Ciupka leads packed June HEMA singlestick rankings with 516 entries
Ciupka topped June’s singlestick board at 1,902.7, and 516 entries showed a wide field powered by Wisconsin, the Netherlands and other HEMA hubs.

Daniel Bartholomaus Ciupka remained the name to chase in mixed and men’s singlestick, and the June board showed just how broad the pursuit had become. HEMA Ratings listed 516 entries in the category, with 107 tournaments, 1,313 fighters and 7,116 fights feeding the table, a scale that says singlestick is still smaller than the flagship HEMA weapons but firmly alive as a competitive lane.
Ciupka of Bellum Nobile led the standings at 1,902.7, with Jack Richeson of Wisconsin Historical Fencing Association next at 1,832.6. Mart van den Burg of Historisch Vrijvechten Nederland sat third at 1,795.7, ahead of Benjamin Hamilton of Saorsa: Scottish Swordsmanship at 1,775.3 and Christopher Preyer of Baerswords School of Western Martial Arts at 1,758.6. That top group already tells the story: no single school owns the category, and the ratings reward fencers who keep showing up across different events and formats.
The middle of the top 10 widened the map further. Michael Roth of Heartland HEMA Historical Fencing Club ranked fifth at 1,749.9, followed by Mykhaylo Skorobogatov of Sharukhan at 1,736.8, Paul Ren of House of Blades at 1,731.6, Gavin Page of Wichita Fencing & HEMA Academy at 1,731.4 and Daniel Rauens, another Wisconsin Historical Fencing Association fencer, at 1,707.7. That kind of spread is a practical sign of depth: singlestick is not being carried by one local scene or one coach’s style, but by multiple clubs that keep producing results.
The rest of the visible top 20 kept the same pattern. Ties Kool, Sam Sobolev, Matthew Biondo, Samuel Ryals, Bart Jongsma, Julia Adballah, Michael Keller, Tony Huang, Oskar ter Mors and Patrick Stahl filled out the board, with Historisch Vrijvechten Nederland and Wisconsin Historical Fencing Association again placing multiple names in the elite tier. When one club can put several fencers near the top and still not monopolize the rankings, that usually means the field is healthy rather than hollow.

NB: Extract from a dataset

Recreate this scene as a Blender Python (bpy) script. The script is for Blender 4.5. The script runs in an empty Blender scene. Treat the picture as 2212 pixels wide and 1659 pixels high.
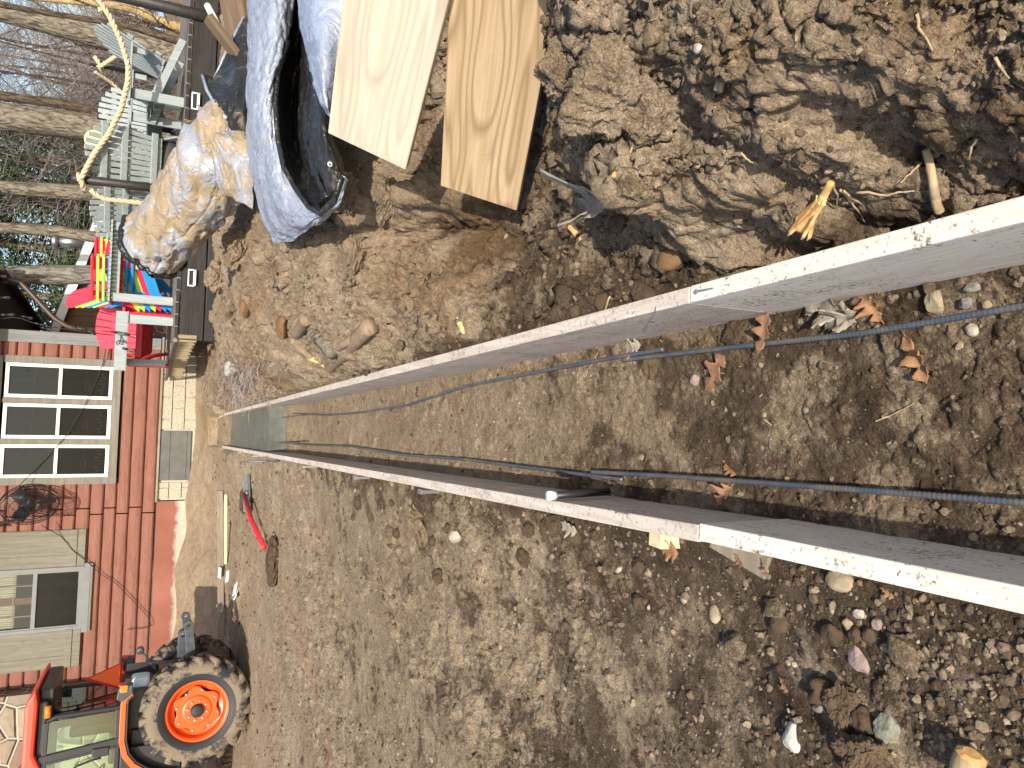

The weapon’s lineage explains why the rankings look this way. Britannica traces singlestick to the 16th century as a practice sword that became popular in 18th-century British cities and towns for cudgel play and singlesticking, then says it faded in the late 19th century and was seldom practiced after the start of the 20th. That history leaves modern HEMA singlestick with a split identity: part sport weapon, part training bridge to sabre, backsword and related single-sword systems.

HEMA Ratings uses the Glicko-2 algorithm created by Harvard statistics professor Mark Glickman, and the site says its ratings are meant for seeding tournaments and tracking individual progress. In singlestick, that matters because placement is not just bragging rights. It helps decide who gets the hard path early, and this June board showed a category with enough volume, enough clubs and enough stylistic cross-pollination to keep building, not fading.